--- Source data ---
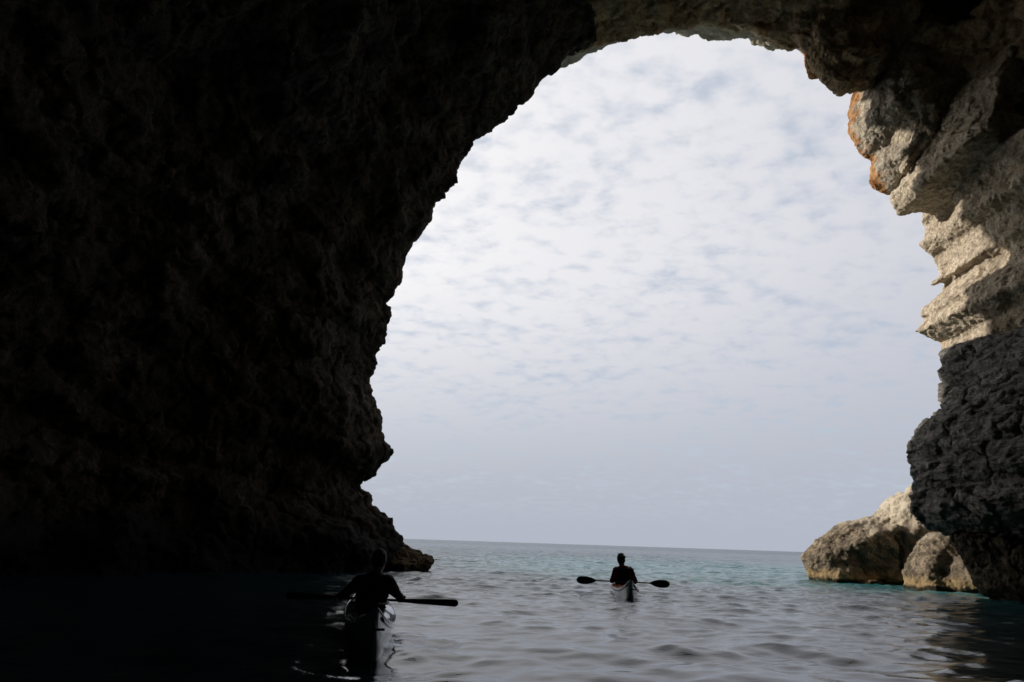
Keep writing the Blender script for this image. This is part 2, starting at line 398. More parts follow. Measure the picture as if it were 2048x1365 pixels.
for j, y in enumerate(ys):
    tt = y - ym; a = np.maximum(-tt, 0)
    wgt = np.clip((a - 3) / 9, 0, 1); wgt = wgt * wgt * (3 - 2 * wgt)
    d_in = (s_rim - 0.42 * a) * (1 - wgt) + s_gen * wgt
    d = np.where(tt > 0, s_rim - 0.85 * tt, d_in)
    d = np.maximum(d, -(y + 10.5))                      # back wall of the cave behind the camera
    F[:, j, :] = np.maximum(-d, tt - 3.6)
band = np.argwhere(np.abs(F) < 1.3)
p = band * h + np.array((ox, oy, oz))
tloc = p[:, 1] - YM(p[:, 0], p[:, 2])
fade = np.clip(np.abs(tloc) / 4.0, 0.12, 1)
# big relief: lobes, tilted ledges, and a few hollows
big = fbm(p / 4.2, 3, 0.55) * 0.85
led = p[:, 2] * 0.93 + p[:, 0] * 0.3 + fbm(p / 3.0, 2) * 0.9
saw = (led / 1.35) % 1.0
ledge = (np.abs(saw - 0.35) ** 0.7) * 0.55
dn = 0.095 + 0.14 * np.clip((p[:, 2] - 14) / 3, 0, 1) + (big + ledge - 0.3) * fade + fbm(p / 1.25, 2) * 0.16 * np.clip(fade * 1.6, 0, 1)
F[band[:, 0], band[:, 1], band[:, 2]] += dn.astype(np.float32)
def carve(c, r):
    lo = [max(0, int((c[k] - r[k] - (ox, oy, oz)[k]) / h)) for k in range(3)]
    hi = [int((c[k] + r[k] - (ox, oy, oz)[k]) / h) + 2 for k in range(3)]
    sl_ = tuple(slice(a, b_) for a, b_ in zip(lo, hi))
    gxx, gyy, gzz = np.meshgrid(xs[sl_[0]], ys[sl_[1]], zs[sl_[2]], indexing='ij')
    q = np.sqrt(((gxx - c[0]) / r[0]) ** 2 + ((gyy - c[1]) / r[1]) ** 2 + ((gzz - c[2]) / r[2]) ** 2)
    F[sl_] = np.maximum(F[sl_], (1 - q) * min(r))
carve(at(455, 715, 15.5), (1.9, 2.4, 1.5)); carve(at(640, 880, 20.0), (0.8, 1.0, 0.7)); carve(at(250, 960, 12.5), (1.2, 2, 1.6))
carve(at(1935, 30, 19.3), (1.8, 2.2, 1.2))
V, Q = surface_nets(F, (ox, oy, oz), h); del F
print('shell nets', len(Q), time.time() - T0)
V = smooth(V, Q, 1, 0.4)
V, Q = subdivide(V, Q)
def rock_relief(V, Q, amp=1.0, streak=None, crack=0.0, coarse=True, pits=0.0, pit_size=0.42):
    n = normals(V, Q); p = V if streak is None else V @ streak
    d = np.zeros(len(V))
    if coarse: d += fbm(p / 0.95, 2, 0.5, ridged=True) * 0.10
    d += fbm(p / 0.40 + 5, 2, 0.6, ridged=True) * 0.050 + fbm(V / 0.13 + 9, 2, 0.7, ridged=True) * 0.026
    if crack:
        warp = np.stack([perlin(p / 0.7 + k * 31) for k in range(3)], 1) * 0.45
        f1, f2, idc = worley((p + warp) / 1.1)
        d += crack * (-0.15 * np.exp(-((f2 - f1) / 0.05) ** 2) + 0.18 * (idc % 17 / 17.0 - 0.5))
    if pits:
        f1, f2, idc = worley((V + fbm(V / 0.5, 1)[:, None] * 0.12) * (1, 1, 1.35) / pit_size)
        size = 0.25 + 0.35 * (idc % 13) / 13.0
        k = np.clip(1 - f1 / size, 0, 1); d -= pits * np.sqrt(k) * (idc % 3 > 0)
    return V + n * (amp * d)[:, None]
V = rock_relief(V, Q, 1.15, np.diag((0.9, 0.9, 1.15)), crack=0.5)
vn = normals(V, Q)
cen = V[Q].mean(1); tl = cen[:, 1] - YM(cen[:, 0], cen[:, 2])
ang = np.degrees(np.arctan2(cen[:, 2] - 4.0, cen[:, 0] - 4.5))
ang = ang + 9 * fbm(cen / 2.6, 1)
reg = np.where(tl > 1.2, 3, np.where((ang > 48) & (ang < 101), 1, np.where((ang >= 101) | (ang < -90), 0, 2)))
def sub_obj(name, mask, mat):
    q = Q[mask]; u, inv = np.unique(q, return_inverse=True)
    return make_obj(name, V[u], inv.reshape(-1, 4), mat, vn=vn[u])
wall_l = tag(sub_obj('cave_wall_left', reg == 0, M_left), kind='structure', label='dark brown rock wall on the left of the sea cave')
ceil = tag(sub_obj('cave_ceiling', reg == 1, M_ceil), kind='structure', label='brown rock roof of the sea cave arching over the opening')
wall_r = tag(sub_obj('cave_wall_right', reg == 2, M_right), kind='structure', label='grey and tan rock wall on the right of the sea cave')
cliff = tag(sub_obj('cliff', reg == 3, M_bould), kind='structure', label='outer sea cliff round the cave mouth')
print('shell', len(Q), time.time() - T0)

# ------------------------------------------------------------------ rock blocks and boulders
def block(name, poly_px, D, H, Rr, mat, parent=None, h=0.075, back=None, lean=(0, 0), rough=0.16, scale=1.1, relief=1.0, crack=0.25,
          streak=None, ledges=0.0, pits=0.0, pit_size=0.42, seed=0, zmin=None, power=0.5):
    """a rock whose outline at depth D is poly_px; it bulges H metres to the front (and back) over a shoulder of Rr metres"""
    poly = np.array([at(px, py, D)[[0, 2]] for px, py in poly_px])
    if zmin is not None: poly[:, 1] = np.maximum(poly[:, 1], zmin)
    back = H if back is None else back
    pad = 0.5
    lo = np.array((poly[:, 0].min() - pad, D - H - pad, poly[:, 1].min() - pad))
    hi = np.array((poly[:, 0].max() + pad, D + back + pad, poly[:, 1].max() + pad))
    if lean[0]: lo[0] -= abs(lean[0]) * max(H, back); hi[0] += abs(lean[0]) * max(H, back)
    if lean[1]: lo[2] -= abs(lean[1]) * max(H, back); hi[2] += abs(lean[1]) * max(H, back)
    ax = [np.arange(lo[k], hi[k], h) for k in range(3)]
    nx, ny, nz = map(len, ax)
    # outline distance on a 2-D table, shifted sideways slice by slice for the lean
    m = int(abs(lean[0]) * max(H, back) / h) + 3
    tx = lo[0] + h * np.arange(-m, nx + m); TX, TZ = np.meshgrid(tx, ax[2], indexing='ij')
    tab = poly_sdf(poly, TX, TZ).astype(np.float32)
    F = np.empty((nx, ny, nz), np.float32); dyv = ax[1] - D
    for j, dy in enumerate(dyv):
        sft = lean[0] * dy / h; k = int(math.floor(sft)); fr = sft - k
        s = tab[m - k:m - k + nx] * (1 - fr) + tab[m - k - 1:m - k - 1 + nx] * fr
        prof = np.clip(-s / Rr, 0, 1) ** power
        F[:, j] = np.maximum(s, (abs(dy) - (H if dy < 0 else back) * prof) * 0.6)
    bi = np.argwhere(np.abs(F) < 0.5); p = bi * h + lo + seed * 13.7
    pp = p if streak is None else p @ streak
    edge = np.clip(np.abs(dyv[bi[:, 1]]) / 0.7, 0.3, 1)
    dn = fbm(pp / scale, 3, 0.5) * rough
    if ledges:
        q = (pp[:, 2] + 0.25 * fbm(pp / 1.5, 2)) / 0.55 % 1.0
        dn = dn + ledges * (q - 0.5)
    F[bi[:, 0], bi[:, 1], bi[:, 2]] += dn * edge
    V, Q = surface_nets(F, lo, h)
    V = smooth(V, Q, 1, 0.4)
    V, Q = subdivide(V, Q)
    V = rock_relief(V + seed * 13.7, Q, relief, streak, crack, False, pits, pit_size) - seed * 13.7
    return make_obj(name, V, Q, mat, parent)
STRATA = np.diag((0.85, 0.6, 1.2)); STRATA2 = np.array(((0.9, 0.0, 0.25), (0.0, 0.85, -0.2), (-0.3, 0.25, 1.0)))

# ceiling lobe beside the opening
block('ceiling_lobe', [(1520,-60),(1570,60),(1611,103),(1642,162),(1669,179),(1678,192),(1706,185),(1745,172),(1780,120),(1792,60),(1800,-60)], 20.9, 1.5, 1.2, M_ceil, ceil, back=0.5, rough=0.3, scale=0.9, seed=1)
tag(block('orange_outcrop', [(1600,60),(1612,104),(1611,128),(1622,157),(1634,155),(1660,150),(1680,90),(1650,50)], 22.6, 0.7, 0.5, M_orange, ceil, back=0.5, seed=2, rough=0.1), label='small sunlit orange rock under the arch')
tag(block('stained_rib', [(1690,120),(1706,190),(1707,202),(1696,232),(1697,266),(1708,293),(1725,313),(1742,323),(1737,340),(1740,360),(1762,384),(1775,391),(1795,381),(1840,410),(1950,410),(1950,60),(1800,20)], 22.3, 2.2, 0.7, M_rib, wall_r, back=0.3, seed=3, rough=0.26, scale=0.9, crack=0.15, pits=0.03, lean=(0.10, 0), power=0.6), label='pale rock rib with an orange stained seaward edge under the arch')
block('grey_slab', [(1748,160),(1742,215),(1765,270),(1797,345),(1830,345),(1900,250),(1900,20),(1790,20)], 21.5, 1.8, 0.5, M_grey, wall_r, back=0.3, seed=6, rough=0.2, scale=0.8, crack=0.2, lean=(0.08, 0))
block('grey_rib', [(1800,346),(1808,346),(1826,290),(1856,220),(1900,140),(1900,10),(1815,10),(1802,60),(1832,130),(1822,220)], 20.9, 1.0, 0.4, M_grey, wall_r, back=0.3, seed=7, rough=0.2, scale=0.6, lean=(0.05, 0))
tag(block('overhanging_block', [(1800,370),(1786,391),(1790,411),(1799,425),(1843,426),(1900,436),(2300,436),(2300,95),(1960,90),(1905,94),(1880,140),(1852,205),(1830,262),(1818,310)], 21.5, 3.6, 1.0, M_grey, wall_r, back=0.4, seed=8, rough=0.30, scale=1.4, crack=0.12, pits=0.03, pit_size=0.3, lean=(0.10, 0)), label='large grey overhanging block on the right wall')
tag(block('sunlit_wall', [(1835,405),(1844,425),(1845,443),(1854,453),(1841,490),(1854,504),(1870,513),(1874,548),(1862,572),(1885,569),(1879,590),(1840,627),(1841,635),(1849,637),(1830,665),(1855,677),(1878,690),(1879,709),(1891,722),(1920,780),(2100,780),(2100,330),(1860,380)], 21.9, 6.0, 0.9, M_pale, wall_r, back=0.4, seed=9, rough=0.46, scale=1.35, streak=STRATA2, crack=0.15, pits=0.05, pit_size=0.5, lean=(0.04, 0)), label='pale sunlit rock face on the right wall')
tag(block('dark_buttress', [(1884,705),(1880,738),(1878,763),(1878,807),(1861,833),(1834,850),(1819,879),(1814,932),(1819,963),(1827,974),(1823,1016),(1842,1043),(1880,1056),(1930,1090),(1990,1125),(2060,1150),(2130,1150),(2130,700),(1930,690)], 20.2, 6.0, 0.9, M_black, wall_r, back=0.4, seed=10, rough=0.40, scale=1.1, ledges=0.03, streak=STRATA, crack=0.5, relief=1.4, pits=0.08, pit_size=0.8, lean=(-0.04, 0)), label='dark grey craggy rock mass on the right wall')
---
Give again only the lines from the one bearing "wall_l = tag(sub_obj('cave_wall_left', reg" through the one bearing "print('shell', len(Q), time.time() - T0)", exactly as they stand.

wall_l = tag(sub_obj('cave_wall_left', reg == 0, M_left), kind='structure', label='dark brown rock wall on the left of the sea cave')
ceil = tag(sub_obj('cave_ceiling', reg == 1, M_ceil), kind='structure', label='brown rock roof of the sea cave arching over the opening')
wall_r = tag(sub_obj('cave_wall_right', reg == 2, M_right), kind='structure', label='grey and tan rock wall on the right of the sea cave')
cliff = tag(sub_obj('cliff', reg == 3, M_bould), kind='structure', label='outer sea cliff round the cave mouth')
print('shell', len(Q), time.time() - T0)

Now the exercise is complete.